Das AG hat den Antrag mit der Begründung zurückgewiesen, dass zwar eine gemischte Schenkung vorliege, sich die Vorstellung, dass die Schenkung die Ehe fördern solle, aber weder aus dem Vertrag noch aus den Umständen ergebe. Hiergegen richtet sich die zulässige Beschwerde der Antragstellerin.

 

Entscheidung | OLG Oldenburg 11 UF 100/20

Das OLG hat die Beschwerde als unbegründet zurückgewiesen.
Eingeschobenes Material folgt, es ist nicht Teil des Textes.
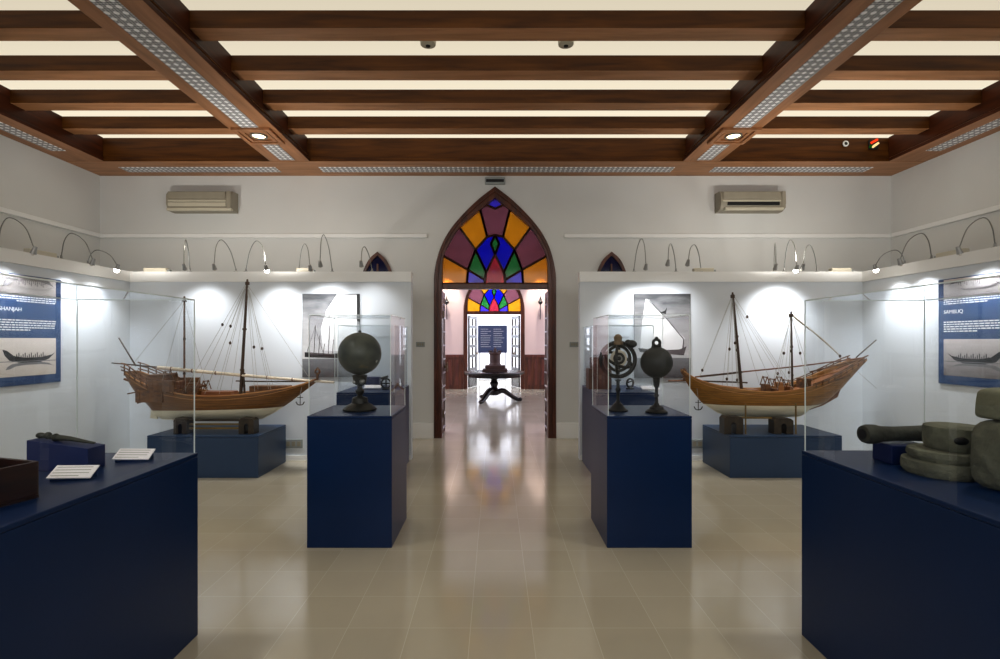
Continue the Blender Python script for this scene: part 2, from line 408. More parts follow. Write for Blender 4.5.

Die Annahme einer gemischten Schenkung, deren Geschäftsgrundlage nicht iSv § 313 BGB weggefallen sei, sei zutreffend.
Schon bei der Feststellung der Geschäftsgrundlage sei die Asymmetrie des Schenkungsversprechens zu berücksichtigen. Die Schenkung zeichne sich gerade dadurch aus, dass der Begünstigte grundsätzlich in der Verwendung frei sein soll. Er unterliegt gerade keinen rechtlichen Bindungen.
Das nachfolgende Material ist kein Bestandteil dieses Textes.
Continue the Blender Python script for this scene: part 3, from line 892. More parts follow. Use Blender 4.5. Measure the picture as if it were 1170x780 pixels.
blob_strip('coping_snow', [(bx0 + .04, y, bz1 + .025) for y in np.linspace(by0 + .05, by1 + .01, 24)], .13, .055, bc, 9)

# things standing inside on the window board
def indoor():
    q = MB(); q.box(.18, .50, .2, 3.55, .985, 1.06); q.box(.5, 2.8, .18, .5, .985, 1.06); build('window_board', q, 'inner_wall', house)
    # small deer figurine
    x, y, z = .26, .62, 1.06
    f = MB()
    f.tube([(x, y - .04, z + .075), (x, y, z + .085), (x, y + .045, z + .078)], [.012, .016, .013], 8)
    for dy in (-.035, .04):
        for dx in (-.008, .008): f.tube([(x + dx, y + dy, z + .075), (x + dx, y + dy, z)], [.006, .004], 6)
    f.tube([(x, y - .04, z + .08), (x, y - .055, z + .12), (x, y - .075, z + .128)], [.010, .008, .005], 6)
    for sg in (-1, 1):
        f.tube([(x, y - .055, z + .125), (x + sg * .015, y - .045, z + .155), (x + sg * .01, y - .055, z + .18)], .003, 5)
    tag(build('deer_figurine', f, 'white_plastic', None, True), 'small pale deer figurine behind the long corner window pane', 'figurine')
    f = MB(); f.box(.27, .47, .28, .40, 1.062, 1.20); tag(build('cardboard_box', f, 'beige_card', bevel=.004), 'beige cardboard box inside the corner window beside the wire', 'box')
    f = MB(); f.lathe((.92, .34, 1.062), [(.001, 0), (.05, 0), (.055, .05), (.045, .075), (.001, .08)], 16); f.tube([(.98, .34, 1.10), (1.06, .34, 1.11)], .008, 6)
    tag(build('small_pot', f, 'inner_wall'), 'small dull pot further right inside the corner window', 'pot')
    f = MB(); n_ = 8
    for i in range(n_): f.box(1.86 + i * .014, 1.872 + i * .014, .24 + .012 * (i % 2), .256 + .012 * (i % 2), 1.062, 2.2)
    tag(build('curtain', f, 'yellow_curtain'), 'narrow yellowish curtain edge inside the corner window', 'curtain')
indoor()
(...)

Die Grenze bilde § 530 BGB. Eine Rückforderung sei möglich, wenn der Beschenkte eine schwere Verfehlung gegenüber dem Schenker oder einem nahen Angehörigen begeht oder sich als grob undankbar erweist. Bis zur Grenze des § 530 BGB habe der Schenker das „Risiko“ zu tragen, dass die künftige Lebensgestaltung des Beschenkten nicht seinen Vorstellungen entspricht.
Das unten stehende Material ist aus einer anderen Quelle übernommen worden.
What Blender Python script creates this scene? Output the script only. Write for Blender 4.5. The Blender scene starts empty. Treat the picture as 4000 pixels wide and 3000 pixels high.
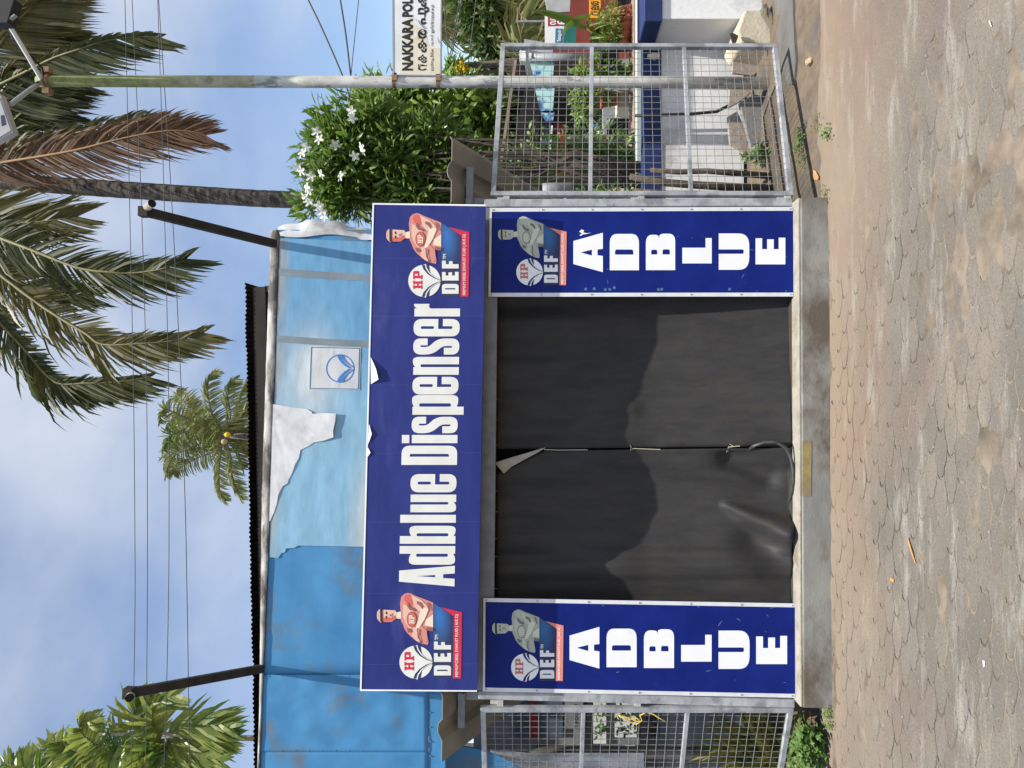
import bpy, bmesh, math, random
from mathutils import Vector, Matrix, noise
from mathutils.geometry import tessellate_polygon
random.seed(7)
SC = bpy.context.scene
COL = SC.collection
R = math.radians

# ------------------------------------------------------------------ camera
CAM = Vector((0.2432, -4.6432, 1.8005))
YAW, PITCH, ROLL, FPX = 0.0356, 0.0432, 0.0081, 2773.0
_f = Vector((math.sin(YAW)*math.cos(PITCH), math.cos(YAW)*math.cos(PITCH), math.sin(PITCH)))
_r0 = Vector((math.cos(YAW), -math.sin(YAW), 0.0)); _u0 = _r0.cross(_f)
_r = _r0*math.cos(ROLL) + _u0*math.sin(ROLL); _u = -_r0*math.sin(ROLL) + _u0*math.cos(ROLL)
cd = bpy.data.cameras.new('camera'); cam = bpy.data.objects.new('camera', cd); COL.objects.link(cam)
mx = Matrix.Identity(4)                       # the photograph was taken with the phone turned on its side
for i in range(3):
    mx[i][0] = -_u[i]; mx[i][1] = _r[i]; mx[i][2] = -_f[i]; mx[i][3] = CAM[i]
cam.matrix_world = mx
cd.sensor_fit = 'HORIZONTAL'; cd.sensor_width = 36.0; cd.lens = FPX/4000*36.0
cd.clip_start = 0.05; cd.clip_end = 3000
SC.camera = cam

# ------------------------------------------------------------------ sky and sun
TO_SUN = Vector((0.14, -0.30, 1.0)).normalized()
SUN_EL = math.asin(TO_SUN.z); SUN_AZ = math.atan2(TO_SUN.x, TO_SUN.y)
w = bpy.data.worlds.new('World'); SC.world = w; w.use_nodes = True
nt = w.node_tree; nt.nodes.clear()
def wn(t, **k):
    n = nt.nodes.new(t)
    for a, b in k.items(): setattr(n, a, b)
    return n
sky = wn('ShaderNodeTexSky', sky_type='NISHITA', sun_disc=False, sun_elevation=SUN_EL, sun_rotation=SUN_AZ)
sky.air_density = 1.0; sky.dust_density = 0.4; sky.ozone_density = 2.0
tc = wn('ShaderNodeTexCoord'); mp = wn('ShaderNodeMapping'); mp.inputs['Scale'].default_value = (1.0, 1.0, 1.5)
mp.inputs['Location'].default_value = (3.27, 5.34, 2.43)
n1 = wn('ShaderNodeTexNoise'); n1.inputs['Scale'].default_value = 1.5; n1.inputs['Detail'].default_value = 7; n1.inputs['Roughness'].default_value = 0.50
n1.inputs['Distortion'].default_value = 0.1
r1 = wn('ShaderNodeValToRGB'); r1.color_ramp.elements[0].position = 0.34; r1.color_ramp.elements[1].position = 0.69
r1.color_ramp.interpolation = 'EASE'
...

Um diese gesetzliche Regelung nicht auszuhebeln, sei bei der Feststellung der Geschäftsgrundlage daher Rückhaltung geboten. Zwar führe laut BGH  die Zuwendung von Immobilien die beabsichtigte langfristige Nutzung zu Wohnzwecken iSe räumlichen Mittelpunktes der Lebensgemeinschaft zur Annahme einer entsprechenden Geschäftsgrundlage. Entscheidend sei allerdings, ob die Immobile der Eigen- oder Fremdnutzung diene. Dient sie als Kapitalanlage, kann der Schenker grade nicht damit rechnen, dass sie langfristig für die Lebens- und Beziehungsgestaltung der Ehegatten genutzt wird. Ferner spreche auch der begrenzte Wert der Zuwendung gegen eine auf eine langfristige Nutzung bezogene Zuwendung.

Zwar sei davon auszugehen, dass die Zuwendung mit der bestehenden Ehe im Zusammenhang stehe. Allerdings habe die Antragstellerin nicht dargetan, dass die Zuwendung mit dem Fortbestand stehen und fallen sollte. Vielmehr sei daher von einem Motivbündel auszugehen.

 

Praxishinweis | OLG Oldenburg 11 UF 100/20

Seit einer im Jahr 2010 vollzogenen Rechtsprechungsänderung begreift der BGH schwiegerelterliche Zuwendungen als echte Schenkungen iSd § 516 BGB und hält ein auf § 313 BGB gestütztes Rückforderungsrecht uneingeschränkt für möglich. Geschäftsgrundlage ist dabei die erkennbare Vorstellung und Erwartung des Schenkers, dass die Ehe des Kindes mit dem Schwiegerkind fortbestehen werde und damit dem eigenen Kind auch auf Dauer zugutekommen werde. Das OLG folgt damit der Richtung des X. Senat des BGH. Zwar liege bei der Zuwendung von Immobilien die Vorstellung einer dauerhaften Nutzung zugrunde, diese sei allerdings angesichts der Asymmetrie des Schenkungsversprechens nur mit Zurückhaltung als Geschäftsgrundlage anzusehen. In Anbetracht der Scheidungszahlen entspricht es ferner nicht der Lebenserfahrung, von einer lebenslangen Nutzung auszugehen.

Darauf gestützt zieht das OLG hier die Trennlinie:

Wird eine Eigentumswohnung lediglich als Kapitalanlageobjekt genutzt, sei das Fortbestehen der Ehe nicht als Geschäftsgrundlage anzusehen. Notare sollten diese Konsequenzen mit den Beteiligten erörtern und in der Urkunde entsprechend gestalten.